14. (S) Nuclear Energy: Resource-poor Jordan imports over 95 percent of its energy, and the King has placed a priority on developing a civilian nuclear energy program. The GOJ is anxious to sign a Nuclear Cooperation Agreement (NCA) with the United States, required for U.S. companies to provide nuclear reactors, fuel or materials. NCA negotiations have stalled, however, since the Chairman of the Jordan Atomic Energy Commission indicated in March that the GOJ did not accept U.S.-proposed changes to the NCA agreed in February 2008. The King´s visit is an opportunity for the U.S. to further engage Jordan´s leadership and obtain agreement on any final changes to the NCA needed to close the deal. Meanwhile, the GOJ has moved forward with its nuclear energy program by signing NCAs with Canada, China, France, and South Korea as well as MOUs with Canada, France, South Korea, Russian, Romania, the UK, and the United States.

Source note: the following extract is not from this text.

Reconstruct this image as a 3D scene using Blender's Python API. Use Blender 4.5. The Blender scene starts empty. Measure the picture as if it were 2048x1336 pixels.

Comment: Symbolism and Substance


15. (S/NF) Aside from the symbolic and political value of being among the very first foreign leaders to meet face-to-face with the President, the King increasingly fears that time is neither on his side nor that of his fellow moderates on issues ranging from Palestine, to Iran´s hegemonic ambitions, to Arab disunity. He will arrive in Washington not only representing Jordanian perspectives, but burdened with the knowledge that his peers are scrutinizing him from afar and expect him to represent their collective ambitions. The King´s advisors fervently hope that the King can return with something concrete. They note that so tainted is the term "moderate" that they prefer he not be referred to as such during his visit. End Comment.